Je requiers six mois ferme avec mandat de dépôt, cette peine doit être un signal fort à l’attention de ceux qui envisageraient de recommettre ces troubles.
La défense du prévenu
Il s’agit d’une soirée particulière après les élections présidentielles, les forces de l’ordre sont nombreuses et très représentées. Est-ce qu’il y’a un drapeau noir qui flotte ? Non. Est-ce qu’il y’a des voitures brûlées ? Non. On est très loin des événements décrits par la presse aujourd’hui.

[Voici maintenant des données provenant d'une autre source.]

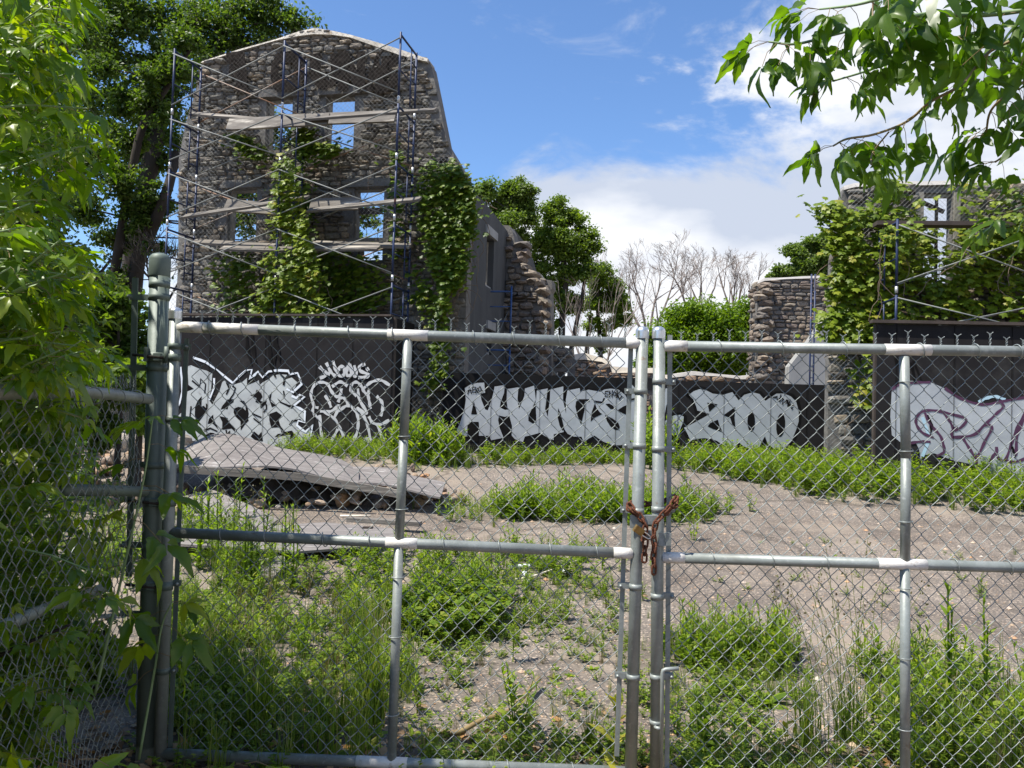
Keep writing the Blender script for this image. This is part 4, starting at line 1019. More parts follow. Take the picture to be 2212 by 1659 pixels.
vine_on(FL, 'climbing_vine', 'green vine patches spread over the lower front of the tall ruin', [
  ([(640,285),(735,280),(745,330),(700,360),(650,350)], .18), ([(600,360),(690,350),(700,560),(610,560)], .16),
  ([(500,292),(560,300),(600,340),(560,350),(520,330)], .08),
  ([(440,560),(560,540),(620,620),(640,695),(500,690),(440,650)], .14),
  ([(640,560),(860,590),(880,690),(640,690)], .26), ([(850,330),(880,330),(880,560),(850,560)], .06), ([(690,540),(800,530),(850,590),(700,600)], .08)],
  -.30, 3300, (.07,.13), 'vine', 61, cut=cutsL)
vine_on(FL, 'climbing_vine', 'dense dark vine draped over the right corner of the tall ruin', [
  ([(905,380),(940,350),(990,345),(1015,400),(1020,560),(1000,620),(960,640),(930,560),(905,470)], .56),
  ([(890,580),(940,600),(985,660),(965,780),(945,860),(925,820),(930,700),(895,650)], .09), ([(985,350),(1030,420),(1025,520),(1000,520)], .28), ([(940,640),(975,640),(965,920),(940,880)], .05)],
  -.30, 3900, (.07,.12), 'vine', 62, spread=.14)
hqc = [FQ.hit(1996, 480)+FQ.hit(2042, 425), FQ.hit(1996, 548)+FQ.hit(2042, 505)]
cutsR = [(min(h[0], h[2]), min(h[1], h[3]), max(h[0], h[2]), max(h[1], h[3])) for h in hqc]
vine_on(FQ, 'climbing_vine', 'bright yellow green vine covering the right ruin above the plum graffiti', [
  ([(1880,470),(2000,480),(2230,480),(2420,480),(2420,690),(1880,690)], .60),
  ([(2050,400),(2100,385),(2420,390),(2420,480),(2050,480)], .14), ([(1830,455),(1985,440),(1990,490),(1830,500)], .06), ([(1900,398),(1935,385),(1950,430),(1900,440)], .02),
  ([(1770,600),(1900,560),(1950,700),(1920,740),(1800,740)], .20)], -.35, 5000, (.07,.14), 'vineR', 63, cut=cutsR, spread=.15)
vine_on(FQ, 'climbing_vine', 'leafy vine hanging off the left corner of the right ruin', [
  ([(1752,445),(1790,430),(1835,460),(1860,540),(1840,640),(1800,640),(1790,560),(1765,520)], .50),
  ([(1745,690),(1800,660),(1880,680),(1900,730),(1850,745),(1760,735)], .28), ([(1800,560),(1880,540),(1890,660),(1810,660)], .16), ([(1825,770),(1880,760),(1880,880),(1840,880)], .06)], -.45, 1500, (.08,.15), 'vineR', 64, spread=.14)

vine_on(FQ, 'climbing_vine', 'vine tendrils hanging over the dark plank on the right scaffold', [([(1900,470),(1990,462),(2000,520),(1930,560),(1900,530)], .4), ([(2060,470),(2300,462),(2300,540),(2080,530)], .6)], -1.15, 420, (.07,.13), 'vineR', 65, spread=.10)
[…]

Son ami a été blessé par un tir de flashball : il y a du coté des forces de l’ordre un dispositif très important équivalent à ceux qui sont mis en place les soirées de réveillon ou encore les soirs de grand match de foot, pour éviter un éventuel débordement des bandes de jeunes. C’est un contexte très particulier. Il en faut peu ce soir là pour que les choses dégénèrent et entrainent ce que l’on connait.
Mon client a eu un acte de mimétisme dont il n’est pas très fier, il travaille depuis peu à la mairie de V et je vous demanderai de ne pas compromettre l’opportunité professionnel et l’avenir de ce garcon.
14h38
Délibéré
Monsieur P est reconnu coupable des faits qui lui sont reprochés, le tribunal le condamne à deux mois de prison ferme avec mandat de dépot. Il devra en outre payer 300€ de dommages et intérêts aux parties civiles et 300€ d’amende.
Le tribunal justifie sa sévère décision par « la mise à l’épreuve » dont le prévenu était sous le coup.